Dynamic parameterized problems on unit disk graphs

TL;DR

This paper introduces the first dynamic data structures for key parameterized problems on unit disk graphs, achieving efficient update and query times, which is a significant advancement in geometric graph algorithms.

Contribution

It presents novel data structures for dynamic parameterized problems on unit disk graphs, with specific efficiency guarantees for various problems.

Findings

Supports $2^{O(\sqrt{k})}$ update time for $k$-Path/Cycle.

Supports $O(\log n)$ update time for other problems.

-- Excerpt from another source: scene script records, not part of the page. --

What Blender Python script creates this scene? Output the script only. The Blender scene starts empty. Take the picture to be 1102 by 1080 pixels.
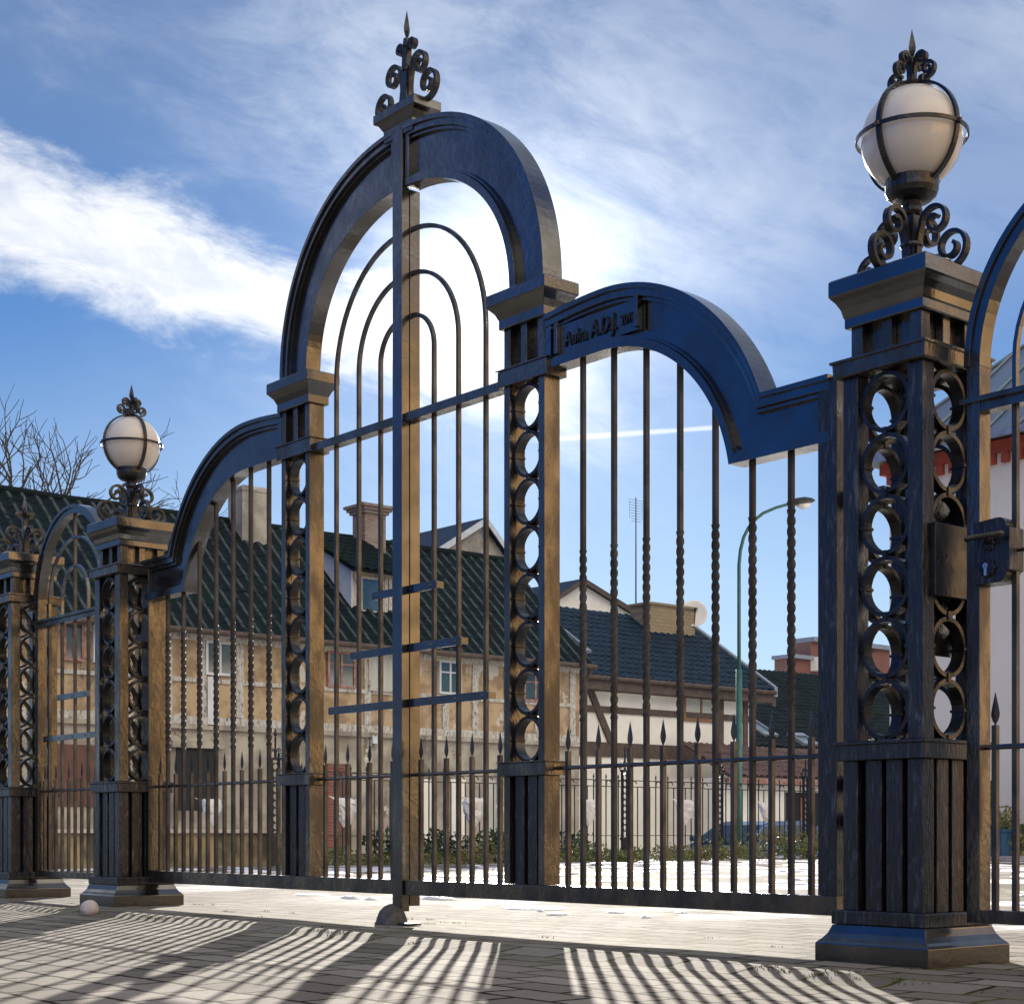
import bpy, math, random
from mathutils import Vector, noise as mnoise
random.seed(7)
R = math.radians
S = bpy.context.scene
# ------------------------------------------------------------------ camera, world, sun, exposure
H = 0.40
cd = bpy.data.cameras.new('camera'); cam = bpy.data.objects.new('camera', cd); S.collection.objects.link(cam)
cam.location = (0, 0, H); cam.rotation_euler = (R(90), 0, R(50)); cd.sensor_width = 36; cd.sensor_fit = 'HORIZONTAL'
cd.lens = 1752 / 1102 * 36; cd.shift_y = 356 / 1102; cd.clip_start = 0.05; cd.clip_end = 2000
S.camera = cam
S.render.resolution_x = 1024; S.render.resolution_y = 1003
SUN_EL = 15.2
sun_h = Vector((.643 * .013 - .766, .766 * .013 + .643, 0)).normalized()      # towards the sun, horizontal
sun_v = Vector((sun_h.x * math.cos(R(SUN_EL)), sun_h.y * math.cos(R(SUN_EL)), math.sin(R(SUN_EL))))
sl = bpy.data.lights.new('sun', 'SUN'); sl.energy = 4.4; sl.angle = R(0.5); sl.color = (1, .93, .82)
so = bpy.data.objects.new('sun', sl); S.collection.objects.link(so)
so.rotation_euler = (-sun_v).to_track_quat('-Z', 'Y').to_euler()
S.view_settings.view_transform = 'Standard'; S.view_settings.look = 'None'
S.view_settings.exposure = 1.55; S.view_settings.gamma = 1

W = bpy.data.worlds.new('World'); S.world = W; W.use_nodes = True
nt = W.node_tree; nt.nodes.clear()
class NB:
    """tiny node-building helper"""
    def __init__(s, nt): s.nt = nt
    def n(s, t, **k):
        x = s.nt.nodes.new(t)
        for a, b in k.items(): setattr(x, a, b)
        return x
    def put(s, sock, v):
        if hasattr(v, 'is_output') or isinstance(v, bpy.types.NodeSocket): s.nt.links.new(v, sock)
        else: sock.default_value = v
    def m(s, op, a, b=0.0, c=0.0, clamp=False):
        x = s.n('ShaderNodeMath', operation=op); x.use_clamp = clamp
        s.put(x.inputs[0], a); s.put(x.inputs[1], b); s.put(x.inputs[2], c); return x.outputs[0]
    def dot(s, v, w):
        x = s.n('ShaderNodeVectorMath', operation='DOT_PRODUCT'); s.put(x.inputs[0], v); x.inputs[1].default_value = w
        return x.outputs['Value']
    def ss(s, x, a, b):
        r = s.n('ShaderNodeMapRange', interpolation_type='SMOOTHSTEP'); s.put(r.inputs[0], x); s.put(r.inputs[1], a); s.put(r.inputs[2], b)
        return r.outputs[0]
    def mix(s, f, a, b, blend='MIX'):
        x = s.n('ShaderNodeMix', data_type='RGBA', blend_type=blend); s.put(x.inputs[0], f); s.put(x.inputs[6], a); s.put(x.inputs[7], b)
        return x.outputs[2]
    def comb(s, a, b, c=0.0):
        x = s.n('ShaderNodeCombineXYZ'); s.put(x.inputs[0], a); s.put(x.inputs[1], b); s.put(x.inputs[2], c); return x.outputs[0]
    def noise(s, v, scale, detail=4, rough=.5, dist=0.0):
        x = s.n('ShaderNodeTexNoise'); s.put(x.inputs['Vector'], v); x.inputs['Scale'].default_value = scale
        x.inputs['Detail'].default_value = detail; x.inputs['Roughness'].default_value = rough; x.inputs['Distortion'].default_value = dist
        return x.outputs[0]
b = NB(nt)
tc = b.n('ShaderNodeTexCoord').outputs['Generated']
sky = b.n('ShaderNodeTexSky', sky_type='NISHITA'); sky.sun_disc = False
sky.sun_elevation = R(SUN_EL); sky.sun_rotation = math.atan2(sun_h.x, sun_h.y)
sky.air_density = 1.0; sky.dust_density = .25; sky.ozone_density = 2.5
f = b.m('MAXIMUM', b.dot(tc, (-.766, .643, 0)), .04)
u = b.m('DIVIDE', b.dot(tc, (.643, .766, 0)), f); v = b.m('DIVIDE', b.dot(tc, (0, 0, 1)), f)
front = b.ss(b.dot(tc, (-.766, .643, 0)), .1, .45)
uv = b.comb(u, v)
SK = 0.12                                                             # sky strength, applied once at the end
base = b.mix(1.0, sky.outputs[0], (.27, .58, 1.25, 1), 'MULTIPLY')
ramp = b.mix(b.ss(v, .02, .36), (1.95, 2.65, 3.3, 1), (.30, .78, 1.75, 1)); ramp = b.mix(b.ss(v, .30, .52), ramp, (.48, .78, 1.40, 1))
zz = b.dot(tc, (0, 0, 1))
back = b.mix(.85, base, (.045, .36, 1.45, 1)); back = b.mix(b.m('SUBTRACT', 1, b.ss(zz, .03, .17)), back, (.42, .42, .44, 1))
base = b.mix(b.m('MULTIPLY', front, .92), back, ramp)
base = b.mix(b.ss(zz, .76, .92), base, (1.3, 1.4, 1.5, 1))                 # pale patch added overhead, out of view, for neutral ambient light
# slanted cloud coordinates: streaks run from upper left to lower right
us = b.m('ADD', b.m('MULTIPLY', u, .94), b.m('MULTIPLY', v, -.33)); vs = b.m('ADD', b.m('MULTIPLY', v, .94), b.m('MULTIPLY', u, .33))
stre = b.comb(b.m('MULTIPLY', us, .42), vs)
n1 = b.noise(stre, 7, 9, .62, .6); n2 = b.noise(stre, 30, 8, .68, .5); n3 = b.noise(b.comb(b.m('MULTIPLY', u, .7), v), 4.2, 6, .55, .4)
nn = b.m('ADD', b.m('MULTIPLY', n1, .65), b.m('MULTIPLY', n2, .35))
off = b.m('MULTIPLY', b.m('SUBTRACT', nn, .5), .16)
vup = b.m('ADD', b.m('MULTIPLY', b.m('ADD', u, .3145), -.40), .437)
vlo = b.m('ADD', b.m('MULTIPLY', b.m('ADD', u, .3145), -.27), .336)
m1 = b.m('MULTIPLY', b.ss(b.m('ADD', b.m('SUBTRACT', v, vlo), off), -.014, .022), b.ss(b.m('ADD', b.m('SUBTRACT', vup, v), off), -.008, .030))
m1 = b.m('MULTIPLY', m1, b.ss(b.m('MULTIPLY', u, -1), -.10, .02))
m1 = b.m('MULTIPLY', m1, b.m('ADD', .76, b.m('MULTIPLY', b.ss(n2, .34, .60), .24)))
# upper veil
veil = b.m('MULTIPLY', b.ss(b.m('ADD', v, b.m('MULTIPLY', u, -.10)), .24, .36), b.ss(b.m('ADD', nn, b.m('MULTIPLY', u, .42)), .37, .64))
veil = b.m('MULTIPLY', veil, b.m('ADD', .38, b.m('MULTIPLY', b.ss(n3, .40, .60), .48)))
low = b.m('MULTIPLY', b.ss(n3, .50, .75), b.m('MULTIPLY', b.ss(v, .10, .22), .30))
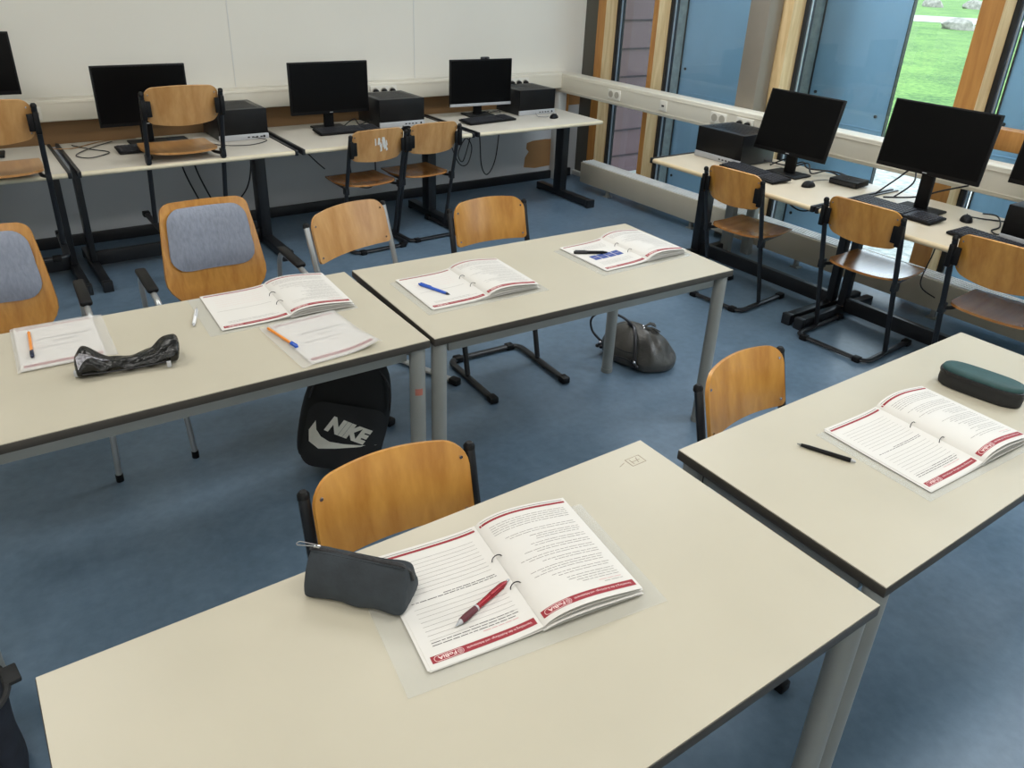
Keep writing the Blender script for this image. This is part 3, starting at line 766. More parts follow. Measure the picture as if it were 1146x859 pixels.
# cables
def cable(label, pts, r=.004, m='cable', group='computer cables'):
    bm = B(); tube(bm, catmull(pts, 7), r, 6); tag(obj('cable', bm, m), label, 'cable', group)
zd = .7255
cable('black cable looping on the desk left of the leftmost full monitor', [(.62,5.50,zd),(.70,5.35,zd),(.78,5.22,zd),(.66,5.12,zd),(.60,5.22,zd),(.72,5.40,zd),(.85,5.52,zd)], .003)
cable('thin tan cable along the desk top at the left', [(.50,5.30,zd+.03),(.62,5.42,zd),(.80,5.55,zd),(1.0,5.57,zd)], .003, 'board')
cable('black cable lying before the computer beside the raised chair', [(1.66,5.24,.738),(1.72,5.17,zd),(1.58,5.08,zd),(1.42,5.14,zd),(1.34,5.3,zd)], .0025)
for k, (x, lab) in enumerate(((1.22, 'left'), (1.30, 'middle'))):
    cable('hanging black cable under the raised chair desk, %s one of the tangle' % lab, [(x,5.5,.69),(x+.03,5.5,.5),(x+.10,5.52,.30),(x+.17,5.55,.14)], .006)
cable('black cable loop hanging behind the leg of the raised chair', [(1.40,5.45,.69),(1.44,5.45,.58),(1.55,5.45,.55),(1.63,5.45,.62),(1.62,5.45,.69)], .005)
cable('black cable hanging left of the second desk leg', [(1.66,5.48,.69),(1.70,5.5,.52),(1.66,5.52,.33),(1.55,5.55,.2)], .005)
cable('black cable hanging left of the torn sticker chair', [(2.04,5.45,.69),(2.06,5.45,.6),(2.14,5.45,.50),(2.22,5.45,.42)], .005)
cable('black cable loop below the seat of the torn sticker chair', [(2.30,5.2,.69),(2.32,5.2,.40),(2.40,5.2,.32),(2.50,5.2,.36),(2.50,5.2,.69)], .005)
cable('long black cable loop hanging under the corner desk, right one', [(3.56,5.45,.69),(3.58,5.45,.50),(3.60,5.45,.30),(3.66,5.45,.22),(3.74,5.45,.35),(3.78,5.45,.69)], .005)
cable('coiled black cable under the corner desk, left one', [(3.22,5.45,.69),(3.30,5.45,.50),(3.38,5.45,.34),(3.46,5.45,.33),(3.50,5.45,.46),(3.44,5.45,.54),(3.37,5.45,.42),(3.42,5.45,.36),(3.50,5.45,.60),(3.52,5.45,.69)], .0045)
cable('short black cable loop right under the corner desk top', [(3.50,5.40,.69),(3.54,5.40,.60),(3.66,5.40,.58),(3.72,5.40,.69)], .005)
cable('black cable at the foot of the middle back wall monitor', [(2.38,5.42,zd),(2.44,5.38,zd+.05),(2.50,5.42,zd),(2.56,5.38,zd+.03),(2.60,5.5,zd)], .004)
cable('white cable curling in front of the corner computer', [(3.99,5.25,.735),(3.95,5.17,zd),(3.99,5.12,zd),(4.03,5.13,zd)], .0022, 'cable_grey')
cable('black cable tangle beneath the corner monitor', [(3.56,5.45,zd),(3.60,5.36,zd+.03),(3.66,5.42,zd+.01),(3.70,5.36,zd+.03),(3.76,5.44,zd)], .004)
cable('black cable tangle behind the tilted window monitor', [(4.34,3.16,zd),(4.40,3.08,zd+.05),(4.34,3.02,zd+.01),(4.42,2.94,zd+.05),(4.36,2.86,zd+.01),(4.44,2.8,zd+.03),(4.48,2.72,zd)], .005)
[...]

Achieves efficient dynamic algorithms for problems previously unaddressed on unit disk graphs.

Abstract

In this paper, we study fundamental parameterized problems such as $k$-Path/Cycle, Vertex Cover, Triangle Hitting Set, Feedback Vertex Set, and Cycle Packing for dynamic unit disk graphs. Given a vertex set $V$ changing dynamically under vertex insertions and deletions, our goal is to maintain data structures so that the aforementioned parameterized problems on the unit disk graph induced by $V$ can be solved efficiently. Although dynamic parameterized problems on general graphs have been studied extensively, no previous work focuses on unit disk graphs. In this paper, we present the first data structures for fundamental parameterized problems on dynamic unit disk graphs. More specifically, our data structure supports $2^{O(\sqrt{k})}$ update time and $O(k)$ query time for $k$-Path/Cycle. For the other problems, our data structures support $O(\log n)$ update time and $2^{O(\sqrt{k})}$ query time, where $k$ denotes the output size.